Question

Show that in an ideal toroid the magnetic field outside the toroid at any point in the open space is zero.

Answer 1

Hint A long closely wound helical coil is called a solenoid. A solenoid bend in the form of a closed ring is called a toroid. The magnitude of the magnetic field $B$ will be the same at all points on the circular axis of the toroid. The direction of the magnetic field will be tangential to the circular axis of the toroid.
Formula used:
Ampere’s circuital law
$\oint {\overrightarrow B .\overrightarrow {dl} = {\mu _0}I} $
Where, $I$ stands for the current through the conductor, $dl$ is an elementary length of the loop, $B$ stands for the magnetic induction at the centre of $dl$ and ${\mu _0}$is the permeability of free space.

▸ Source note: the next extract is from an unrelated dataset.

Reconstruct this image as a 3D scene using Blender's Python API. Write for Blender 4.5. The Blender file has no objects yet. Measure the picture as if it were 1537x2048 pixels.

Complete Step by step solution
Consider an amperian loop along the axis of a toroid. Let us consider $B$ to be the magnetic field along the amperian loop.
By applying the Ampere’s circuital theorem
$\oint {\overrightarrow B .\overrightarrow {dl} = N{\mu _0}I} $
Where $N$ stands for the total number of turns of the toroid.
On integrating the L.H.S of the above equation, we get
$B\oint {\overrightarrow {dl} = B.2\pi r} $ $\because \int {\overrightarrow {dl} = 2\pi r} $ (Where, $r$stands for the radius of the toroid)
$B2\pi r = {\mu _0}NI$
From this we get,
$B = \dfrac{{{\mu _0}NI}}{{2\pi r}}$
This can be written as,
$B = {\mu _0}I\dfrac{N}{{2\pi r}}$
Where $\dfrac{N}{{2\pi r}}$stands for the number of turns per unit length. Let $\dfrac{N}{{2\pi r}} = n$
Then,
$B = {\mu _0}nI$

The number of turns per unit length is zero outside the toroid at any point. So the magnetic field will be zero at points outside and inside the toroid.

Note
Ampere’s circuital law is an alternative way of expressing Biot Savart’s law. Ampere’s circuital law states that the line integral of magnetic field around a closed path in free space is equal to ${\mu _0}$ times the current enclosed by the path. Ampere’s circuital law is analogous to Gauss’s law in electrostatics.